The Urban Myth of the “Maple Leaf Forever” tree

I was out of town this weekend, so I missed a horrific storm Friday night that knocked down several trees around Toronto, including an historic maple on Laing street. It is a tree with deep connection to my family roots, as well as the source of an urban myth connecting it to the song “The Maple Leaf forever.”

All that remains the Wise family homestead on Laing St.
All that remains the Wise family homestead on Laing St.

My great-grandfather built a house on Laing Street. He and his brothers were early Leslieville settlers, moving there in the 1860’s to fish and work in the many local brick-making factories. The house they lived in, near Laing and Queen, is no longer there, but I grew up hearing stories of the famous maple on that street that inspired Alexander Muir to write that famous song. My family even embellished the rumour over the years: at one point, the tree was on our family homestead; in another story Alexander Muir was a boarder at our family home property who wrote the song looking out of our window.

It was local historian Joanne Doucette who set the record straight for me. She is the author of an excellent local history of the Leslieville area: “Pigs, Flowers and Bricks: A History of Leslieville to 1920.” I got in touch with her when researching my own family history, since the book does tell the exploits of some of my ancestors. She also has a chapter devoted to the Maple Leaf Forever tree, and calling into question the well-meaning urban myth.

Doucette makes the point that Alexander Muir never lived on Laing street: the Muir homestead is at Pape and Queen. She also points out that the Maple Cottage at the site of the tree was built in 1873, long after the song was written and the Muirs had left Leslieville. She quotes interviews with the Muir family that suggest the song may have been inspired by a walk with George Leslie through the trees in the Leslie nurseries on the south side of Kingston road.

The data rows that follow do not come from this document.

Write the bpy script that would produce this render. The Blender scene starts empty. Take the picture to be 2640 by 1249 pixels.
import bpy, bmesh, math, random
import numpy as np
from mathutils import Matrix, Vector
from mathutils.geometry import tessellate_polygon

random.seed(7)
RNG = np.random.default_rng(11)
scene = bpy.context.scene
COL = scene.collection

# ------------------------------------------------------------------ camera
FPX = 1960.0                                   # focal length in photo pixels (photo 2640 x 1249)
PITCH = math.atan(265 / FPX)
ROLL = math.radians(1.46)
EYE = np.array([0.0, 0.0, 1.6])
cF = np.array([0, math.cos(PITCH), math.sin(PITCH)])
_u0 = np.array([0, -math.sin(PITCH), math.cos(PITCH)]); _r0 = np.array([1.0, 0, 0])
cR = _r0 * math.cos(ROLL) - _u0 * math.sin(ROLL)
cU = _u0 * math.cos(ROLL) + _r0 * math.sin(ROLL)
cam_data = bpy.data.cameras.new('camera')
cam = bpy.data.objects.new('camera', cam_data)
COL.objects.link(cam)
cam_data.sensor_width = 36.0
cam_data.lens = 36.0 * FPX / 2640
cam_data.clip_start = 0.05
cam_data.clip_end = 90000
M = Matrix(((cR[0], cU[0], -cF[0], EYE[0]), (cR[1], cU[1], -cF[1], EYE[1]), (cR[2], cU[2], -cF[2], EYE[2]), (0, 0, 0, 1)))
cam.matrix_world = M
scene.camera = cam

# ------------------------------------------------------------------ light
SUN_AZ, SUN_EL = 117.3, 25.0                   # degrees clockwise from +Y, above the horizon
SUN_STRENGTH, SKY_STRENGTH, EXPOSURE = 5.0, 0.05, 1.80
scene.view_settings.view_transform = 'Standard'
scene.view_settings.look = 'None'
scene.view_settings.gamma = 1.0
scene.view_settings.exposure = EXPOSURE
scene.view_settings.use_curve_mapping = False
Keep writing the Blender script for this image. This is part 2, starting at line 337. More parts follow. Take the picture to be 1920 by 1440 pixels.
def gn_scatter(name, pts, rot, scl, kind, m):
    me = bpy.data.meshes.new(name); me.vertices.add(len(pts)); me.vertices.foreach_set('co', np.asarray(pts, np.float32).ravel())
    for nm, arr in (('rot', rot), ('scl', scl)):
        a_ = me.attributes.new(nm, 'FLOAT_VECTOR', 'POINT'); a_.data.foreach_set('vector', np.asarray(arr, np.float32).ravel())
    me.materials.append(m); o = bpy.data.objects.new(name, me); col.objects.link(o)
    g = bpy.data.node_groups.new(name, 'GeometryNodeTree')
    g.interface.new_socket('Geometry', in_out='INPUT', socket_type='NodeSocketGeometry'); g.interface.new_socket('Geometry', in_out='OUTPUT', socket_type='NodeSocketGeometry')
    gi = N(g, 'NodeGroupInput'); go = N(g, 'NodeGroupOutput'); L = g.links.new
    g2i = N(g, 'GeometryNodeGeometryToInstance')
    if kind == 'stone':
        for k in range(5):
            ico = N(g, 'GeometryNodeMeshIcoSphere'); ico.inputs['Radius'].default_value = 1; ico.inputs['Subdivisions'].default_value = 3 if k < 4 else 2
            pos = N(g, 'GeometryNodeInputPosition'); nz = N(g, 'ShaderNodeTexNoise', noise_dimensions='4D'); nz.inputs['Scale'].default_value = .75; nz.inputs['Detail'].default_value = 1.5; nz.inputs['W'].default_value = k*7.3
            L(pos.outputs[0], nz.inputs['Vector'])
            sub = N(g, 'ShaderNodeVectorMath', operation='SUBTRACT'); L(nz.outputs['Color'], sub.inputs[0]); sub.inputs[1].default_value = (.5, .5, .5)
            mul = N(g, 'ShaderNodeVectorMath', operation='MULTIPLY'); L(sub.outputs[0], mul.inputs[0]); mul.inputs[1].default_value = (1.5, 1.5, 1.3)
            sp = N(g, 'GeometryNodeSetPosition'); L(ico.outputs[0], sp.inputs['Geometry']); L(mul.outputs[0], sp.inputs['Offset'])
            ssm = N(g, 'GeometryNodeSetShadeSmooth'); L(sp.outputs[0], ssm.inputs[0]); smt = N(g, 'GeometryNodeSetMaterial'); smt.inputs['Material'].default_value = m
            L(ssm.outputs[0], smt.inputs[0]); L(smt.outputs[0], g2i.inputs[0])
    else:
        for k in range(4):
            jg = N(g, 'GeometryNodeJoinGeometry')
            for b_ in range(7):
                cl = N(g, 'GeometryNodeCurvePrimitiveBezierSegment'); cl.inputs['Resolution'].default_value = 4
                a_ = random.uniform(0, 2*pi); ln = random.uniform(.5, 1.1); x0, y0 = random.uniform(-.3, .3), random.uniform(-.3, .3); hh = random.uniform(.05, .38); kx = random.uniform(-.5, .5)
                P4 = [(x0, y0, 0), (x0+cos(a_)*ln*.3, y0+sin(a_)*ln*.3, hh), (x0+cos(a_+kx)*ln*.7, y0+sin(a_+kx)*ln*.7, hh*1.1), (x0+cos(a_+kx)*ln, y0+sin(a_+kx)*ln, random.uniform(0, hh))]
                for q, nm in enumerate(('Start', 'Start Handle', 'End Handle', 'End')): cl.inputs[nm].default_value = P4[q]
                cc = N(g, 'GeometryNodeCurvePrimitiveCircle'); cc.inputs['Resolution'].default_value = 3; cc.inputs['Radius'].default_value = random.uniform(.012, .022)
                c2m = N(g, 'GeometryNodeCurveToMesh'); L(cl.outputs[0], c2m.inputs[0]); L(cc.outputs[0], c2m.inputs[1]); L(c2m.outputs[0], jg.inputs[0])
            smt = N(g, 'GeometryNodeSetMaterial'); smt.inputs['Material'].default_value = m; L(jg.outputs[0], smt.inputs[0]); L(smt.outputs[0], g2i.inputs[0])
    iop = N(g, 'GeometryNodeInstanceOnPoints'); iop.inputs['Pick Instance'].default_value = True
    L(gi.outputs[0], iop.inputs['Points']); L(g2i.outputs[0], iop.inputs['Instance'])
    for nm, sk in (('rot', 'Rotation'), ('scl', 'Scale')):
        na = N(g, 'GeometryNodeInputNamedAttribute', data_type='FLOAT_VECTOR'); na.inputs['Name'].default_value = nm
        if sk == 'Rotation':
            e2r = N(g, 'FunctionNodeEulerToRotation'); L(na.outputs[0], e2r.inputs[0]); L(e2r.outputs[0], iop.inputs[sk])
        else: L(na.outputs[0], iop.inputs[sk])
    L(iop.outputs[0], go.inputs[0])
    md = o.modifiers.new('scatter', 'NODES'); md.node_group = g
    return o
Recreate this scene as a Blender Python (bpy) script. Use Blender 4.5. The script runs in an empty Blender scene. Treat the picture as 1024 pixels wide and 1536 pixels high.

Maple Cottage with its famous tree
Maple Cottage with its famous tree

So where did the urban myth come from? Doucette writes the first published stories linking the tree to the song came out in 1937, when a group called the Men of Trees put the first plaque on the tree:

“The story goes that returning from a walk, accompanied by his pupils, Alexander Muir, then principal of Leslieville School, sat down in teh shade of this maple tree to rest. Blown by the breeze, a handful of maple leaves showered the school teacher and inspired the writing of the song adopted as Canada’s national song. The maple tree which was to make history shades the lawn fronting “Maple Cottage,” the home of Mrs. F.M. Southam, 62 Laing Avenue.”

Pigs, Flowers and Bricks, page 200

Doucette writes that there was an organized campaign by the Orange Lodge to drum up support for the Maple Leaf Forever as Canada’s official national anthem. It was widely used in English Canada, but it’s pro-British, imperialistic language made it very unpopular in Francophone Canada. She writes the Orange Lodge was looking for a symbol to pay tribute to Leslieville’s most famous man (and Orangeman).

Even Orange Order historians now acknowledge that the Maple Leaf Forever Tree in Leslieville has nothing to do with the song – other than the fact that it is an old maple tree. The Roughian, and Orange website, speculates that, by 1930, this particular maple tree was likely to have been the only really old silver maple standing in that part of Leslieville. In short, it was the only candidate left that could have been around to drop a leaf in 1867. Most of the trees along Queen Street had been cleared when the street was widened. In the 1920s most of the Toronto Nurseries, where Muir and Leslie were walking, had been cleared, levelled and graded for housing. Though far to the east of the Toronto Nursery grounds, this silver maple was the sole survivor, and therefore, a candidate for myth.

Pigs, Flowers and Bricks, page 204

I’m sad to see such a beautiful, old tree go, but I’m comforted to learn of the story of Bill Wrigley, who has managed to grow an offspring from that tree, which now grows in another city park nearby. It will ensure the urban myth about the “Maple Leaf Forever” tree continues.